Tuesday, September 30, 2003

Jack Shafer ruminates on the outing of CIA operative Valerie Plame and ends on this note:

The hidden bad news is that none of them [the six journalists who were called by an anonymous leaker] reported that the Plame information was being leaked by sources who wished to embarrass her and Wilson -- which they could have legitimately done without burning their sources by name. In other words, they all protected the White House from its blunder.
There are plenty of interesting things to say about this affair. Indeed at times like this, I wish people actually read my blog so I could justify spending time on it. For one, the odd parallels with the David Kelly affair over on this side of the ocean are surprising: In both, a mean-spirited leak about an intelligence officer sparked controversy, questions about the role of the media, and an internal investigation, all of which serve as a proxy-scandal for the larger issue of the case for war.
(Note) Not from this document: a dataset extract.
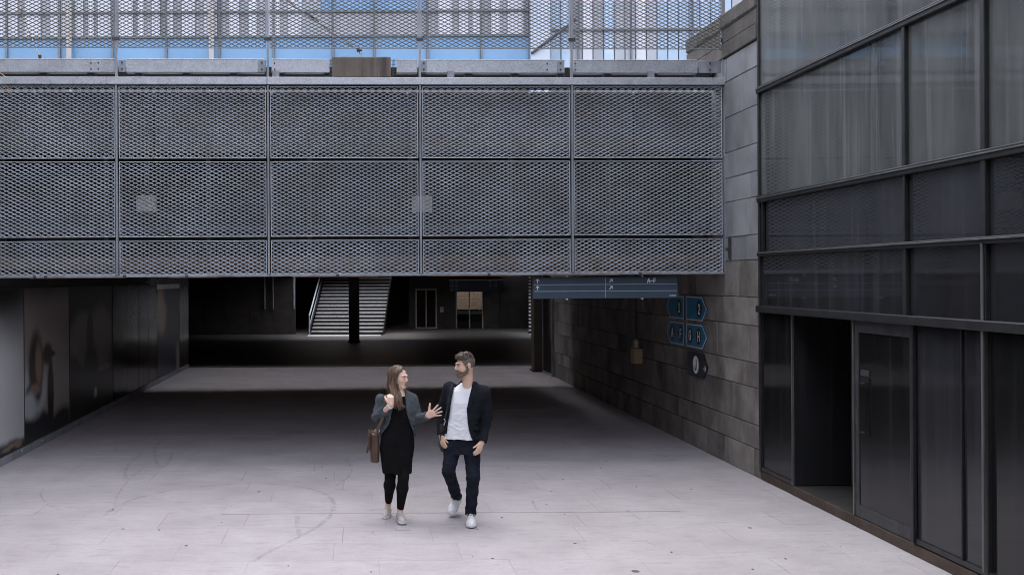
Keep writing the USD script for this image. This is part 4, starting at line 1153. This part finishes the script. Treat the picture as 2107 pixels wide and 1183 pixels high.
# hands: left hangs in view with the back of the hand out; the right one by the bag
hand_bones(fd, wr_l, J(982.5, 935, 10.16) - wr_l, (-.75, -.62, .1), .89, pr=.0115, curl=(-.30, -.34, -.38, -.42), spread=.05, tcurl=-.35, tout=.45)
hand_bones(fd, wr_r, J(912.5, 921, 10.34) - wr_r, (.55, -.80, .1), .89, pr=.0115, curl=(.30, .34, .38, .42), spread=.05, tcurl=.3, tout=.4)
man.put('body', fd.mesh(.0046), skin_man)
def face_parts(fig, L, R, s, woman, brow, parent=None):
    for sx in (-1, 1):
        e = fig.put('eye', cat([trimesh.creation.icosphere(2, .0112 * s).apply_translation(L(sx * .031, .0768, .008))]), eye_white)
        fig.put('iris', trimesh.creation.icosphere(2, .0065 * s).apply_translation(L(sx * .0312, .0836, .0075)), iris_m, parent=e)
        fig.put('eyelid', tube([L(sx * .017, .0885, .010), L(sx * .024, .0945, .0155), L(sx * .034, .093, .0165), L(sx * .044, .084, .011)], (.0014 if woman else .0016) * s, 6), brow, parent=e)
        fig.put('eyebrow', tube([L(sx * .011, .1005, .027), L(sx * .025, .0985, .033), L(sx * .040, .0885, .031), L(sx * .050, .077, .024)], np.array([.0028, .004, .0035, .002]) * s * (.6 if woman else .95), 6), brow)
    fig.put('lips', cat([tube([L(-.022, .086, -.059), L(-.010, .0955, -.0565), L(0, .0965, -.0575), L(.010, .0955, -.0565), L(.022, .086, -.059)], np.array([.002, .0045, .004, .0045, .002]) * s, 7),
                         tube([L(-.020, .086, -.0615), L(-.008, .095, -.0675), L(.008, .095, -.0675), L(.020, .086, -.0615)], np.array([.002, .0055, .0055, .002]) * s, 7)]), lip_m)
face_parts(man, mL, hR, 1.02, False, hair_grey)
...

Schafer points out that there are six people -- journalists all of them, most likely in the mainstream national press -- who know the identify of the person who outted Valerie Plame. Now there's an ethical dilemma: You know somebody in the administration broke the law, in a rather slimy sort of way, by trying to leak a story to you. You could reveal the person's identity and make a pretty big name for yourself. As a trustworthy journalist, are you obliged to keep the identity of your "source" confidential? Even if the person's a scumbag? (Didn't Christopher Hitchens expose Sid Blumenthal over something slightly less hairy?) Even if the person's not a source at all, because you never used the story, most likely because you knew it was pure spin? I don't pretend to know the correct answer.